Michelle Gregg: Woman Who Knows Mother Of Boy Who Slipped Into Gorilla’s Enclosure Comes To Her Defense


Michelle Gregg is catching heat while the internet is ablaze with fury over the killing of Harambe the Gorilla after her 4-year-old son slipped into his enclosure at the Cincinnati Zoo on Saturday.

A parent by the name of Airy knows Gregg and is defending her as a mother. Airy’s children attend Little Blossoms Academy, where Gregg is an administrator. Airy calls Gregg a “good woman” and “really caring.”

“I really feel bad for her and what happened,” Airy tells People magazine.
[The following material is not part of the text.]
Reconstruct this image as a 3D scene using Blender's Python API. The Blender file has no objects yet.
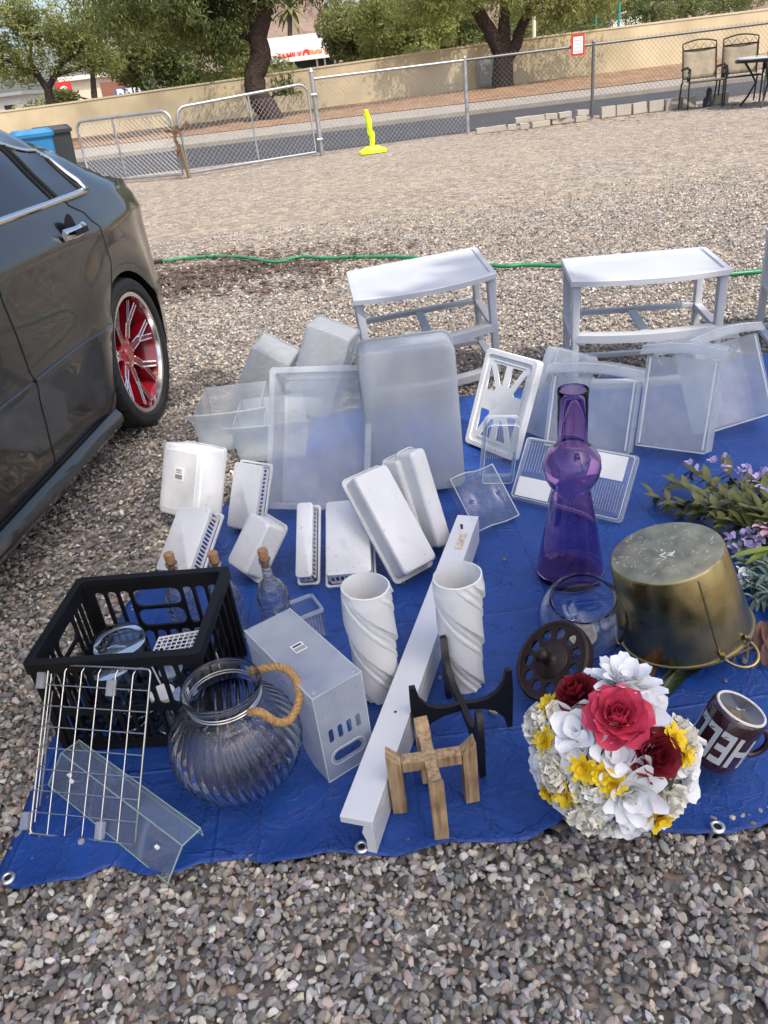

Gregg is the subject of polarizing national debate after her child managed to get inside a 450-pound gorilla’s enclosure after he told her he wanted to swim with the animal. As the Inquisitr reported earlier, the eyewitness who recorded the incident observed Gregg being distracted with several other children she had with her at the zoo when the little boy sneaked away. Commotion from zoo visitors started after they spotted a 4-year-old in the gorilla exhibition, which Michelle Gregg saw right away that it was her son, Isaiah.

Harambe was killed during Isaiah’s rescue, and it has since ignited a public outcry against Gregg and the boy’s father. Many are launching petitions to criminally prosecute the mother for negligence leading to the death of Harambe.

Michelle Gregg works as site manager at the childcare facility, and Airy disagrees with the protesters.

“All the negativity I see online – that’s not her,” she said. “She’s not a neglectful woman. She’s caring. It’s not about her not paying attention or not caring. Things happen.”

This parent defending the boy’s mother after he got inside Harambe’s enclosure says she’s comfortable with Gregg taking care of her kids.

“She takes good care of my kids. It’s the best daycare I’ve had,” Airy says.

According to a press release from Little Blossoms Academy, Gregg spent Tuesday at home caring for her son’s injuries after Saturday’s incident.

A representative told People on Tuesday that the family is “not making any statements, and they don’t anticipate making any statements in the future. They’re just trying to keep their lives as normal as possible.”

Time published an article in its Parenting section titled, “Stop Mommy-Shaming Over the Gorilla Incident.” The article reflected on society’s views of parenting and how they react when something unfortunate happens.

“Parent shaming is all about reverse-engineering a moment,” author Jeffrey Kluger, a father, writes. “A bad thing happened; parents are supposed to prevent bad things from happening; therefore a parent must be to blame. A child would certainly never fall into a gorilla enclosure on my watch.”

Kluger added in his commentary that children “don’t play by those kinds of rules” and they’re “drawn irresistibly to the most dangerous things in their environment.” He continues that controlling a single child is a “process of quick reflexes and constant vigilance; wrangling several of them—as Gregg was reportedly doing at the precise moment her son slipped away from her—is exponentially harder.”

The mommy-shaming piece is concluded with the writer pointing out that there are “tiny cracks in time in which accidents happen—the millisecond before and after a child falls in a museum or tumbles into an animal enclosure—are sometimes impossible to foresee.”

In Michelle Gregg’s case, she’s being skewered relentlessly by the world after the western lowlands silverback gorilla — an endangered species — was shot and killed out of fear he’d do serious harm to the child.

The public doesn’t know Michelle Gregg or the circumstances surrounding what happened to her the day her son slipped into the gorilla’s enclosure, but many are adamant she’s responsible for what happened.